When after only two days of the new school semester you’ve lost peace along with your temper with kids who’ve seemingly lost their ever-lovin’ minds more times than you can count?

What can you possibly do?

When you start the day with a vow that you will spend it on your knees but you cannot imagine that you will be literally sent to your knees within the hour?

When one short message at 8:30 in the morning can alter your world, send you reeling.

“please pray… Jonas passed away this morning.”

One hand gripped my phone, the other held tight to the back of the chair as the knees found the laminate.  Shock.  Fog. Not even the sting of tears.  Not yet.  Because first you watch it from afar, like it’s not really happening.  You try to rationalize how the news was misconstrued.  How it didn’t really happen. How he’s not really gone.
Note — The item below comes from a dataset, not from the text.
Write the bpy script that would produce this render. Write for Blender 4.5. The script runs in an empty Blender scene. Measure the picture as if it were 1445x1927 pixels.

Because you just saw him.  He was just there, standing on the stage at church, singing with the children in the Christmas program.  Laughing afterwards with friends. Not ever thinking that in less than a month they’d be mourning for him.

But life is a vapor.  And in an instant, a sixteen year old with a contagious grin and a voracious passion for music and an unending ability to memorize large portions of scripture – is gone.

Jonas

What do you do?  When you’ve lost the shiny new start and your peace and temper, and maybe your resolve, and someone who was precious… What anyone who’s lost something does.

You seek.  Seek the Savior. Seek His presence and peace… seek the arms of the Good Shepherd to carry you over the rocky terrain.

You seek Him not for what He can do for you – not for your best life now.  But just to have Him near.  To hear His voice.  To have Him lead you to the High Places.

In this blessed, broken, messy, beautiful, completely messed up, insane, unfair, glorious, precious life – you seek with all you’ve got for what the will of your King is – and you follow Him in it.

“Only one life will soon be past,
only what’s done for Christ will last.”